### Problem to solve:
Please write out the lines of the data exactly, beginning with the first and ending with the line containing "COL = scene.collection"; leave the pictures behind.

◇ ◇ ◇

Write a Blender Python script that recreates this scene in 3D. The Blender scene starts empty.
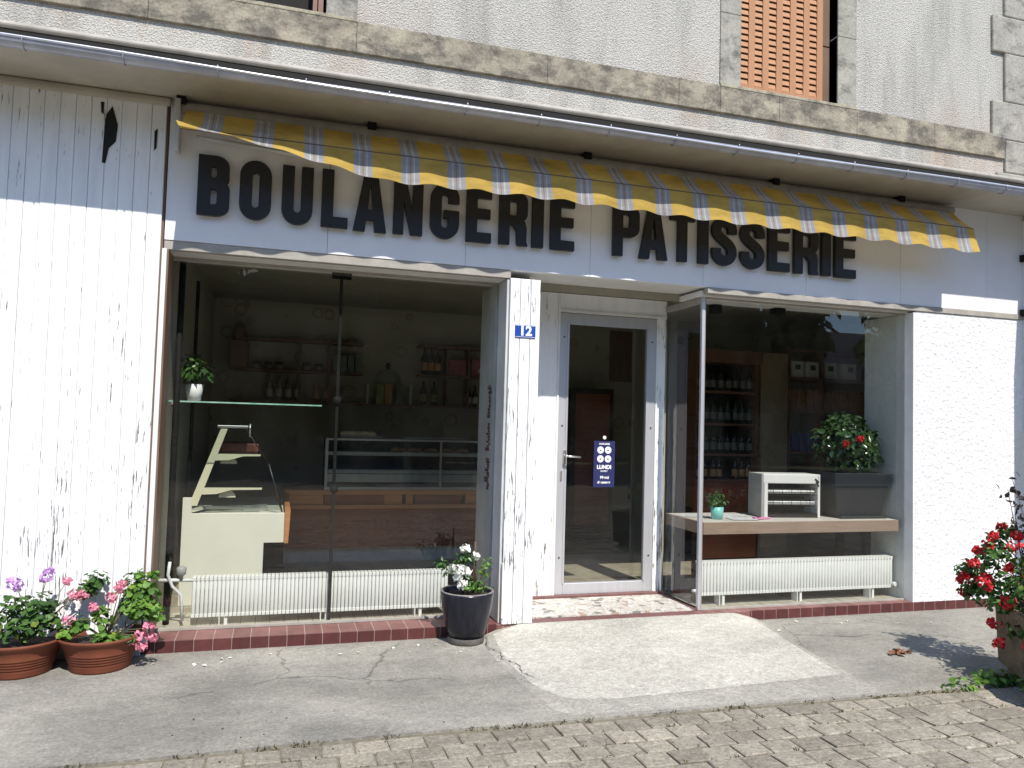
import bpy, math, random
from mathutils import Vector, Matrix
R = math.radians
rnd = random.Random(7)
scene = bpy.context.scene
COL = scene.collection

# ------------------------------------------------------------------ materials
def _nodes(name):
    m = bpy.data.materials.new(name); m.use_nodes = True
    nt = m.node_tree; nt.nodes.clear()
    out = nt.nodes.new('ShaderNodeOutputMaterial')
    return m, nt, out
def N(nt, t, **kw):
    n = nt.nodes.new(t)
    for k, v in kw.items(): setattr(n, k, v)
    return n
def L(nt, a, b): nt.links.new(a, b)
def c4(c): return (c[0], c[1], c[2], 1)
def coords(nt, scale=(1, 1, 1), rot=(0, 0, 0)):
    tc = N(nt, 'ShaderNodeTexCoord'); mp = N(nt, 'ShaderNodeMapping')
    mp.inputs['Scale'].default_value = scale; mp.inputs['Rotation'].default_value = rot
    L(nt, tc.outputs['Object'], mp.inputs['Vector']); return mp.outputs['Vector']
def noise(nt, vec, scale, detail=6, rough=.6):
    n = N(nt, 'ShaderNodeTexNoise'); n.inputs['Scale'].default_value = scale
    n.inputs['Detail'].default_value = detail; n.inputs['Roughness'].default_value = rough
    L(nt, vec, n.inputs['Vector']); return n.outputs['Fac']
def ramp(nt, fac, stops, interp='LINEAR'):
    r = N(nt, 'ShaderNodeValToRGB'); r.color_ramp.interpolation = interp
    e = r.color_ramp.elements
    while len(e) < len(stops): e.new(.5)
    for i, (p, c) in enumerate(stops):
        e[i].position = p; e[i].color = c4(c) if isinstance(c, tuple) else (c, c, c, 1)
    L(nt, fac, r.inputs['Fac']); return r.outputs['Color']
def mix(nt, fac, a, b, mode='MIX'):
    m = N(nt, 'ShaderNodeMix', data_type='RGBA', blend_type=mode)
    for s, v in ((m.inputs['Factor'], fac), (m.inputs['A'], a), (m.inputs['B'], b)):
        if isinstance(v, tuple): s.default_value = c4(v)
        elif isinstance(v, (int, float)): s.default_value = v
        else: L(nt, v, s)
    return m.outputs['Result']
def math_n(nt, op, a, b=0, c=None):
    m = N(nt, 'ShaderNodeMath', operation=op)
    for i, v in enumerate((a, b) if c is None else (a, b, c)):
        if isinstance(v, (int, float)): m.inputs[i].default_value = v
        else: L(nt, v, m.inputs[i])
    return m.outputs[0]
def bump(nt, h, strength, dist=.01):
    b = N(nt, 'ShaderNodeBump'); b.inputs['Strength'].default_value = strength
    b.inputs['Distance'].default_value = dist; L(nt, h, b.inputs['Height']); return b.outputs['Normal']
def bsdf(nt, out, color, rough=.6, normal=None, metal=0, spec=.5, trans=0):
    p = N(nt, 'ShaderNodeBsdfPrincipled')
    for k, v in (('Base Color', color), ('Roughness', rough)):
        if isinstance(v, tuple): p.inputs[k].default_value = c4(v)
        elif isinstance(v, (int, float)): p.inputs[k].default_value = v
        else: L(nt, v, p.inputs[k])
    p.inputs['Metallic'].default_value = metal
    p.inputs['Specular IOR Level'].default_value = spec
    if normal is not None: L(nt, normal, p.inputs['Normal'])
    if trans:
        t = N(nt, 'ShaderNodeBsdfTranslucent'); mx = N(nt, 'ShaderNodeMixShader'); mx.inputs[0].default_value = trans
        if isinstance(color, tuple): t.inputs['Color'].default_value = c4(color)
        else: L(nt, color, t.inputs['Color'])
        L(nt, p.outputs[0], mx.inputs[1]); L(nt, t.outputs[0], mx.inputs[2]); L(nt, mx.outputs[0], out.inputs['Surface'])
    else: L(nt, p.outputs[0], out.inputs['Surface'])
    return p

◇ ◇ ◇

### Output:
Write a Blender Python script that recreates this scene in 3D. The Blender scene starts empty.
import bpy, math, random
from mathutils import Vector, Matrix
R = math.radians
rnd = random.Random(7)
scene = bpy.context.scene
COL = scene.collection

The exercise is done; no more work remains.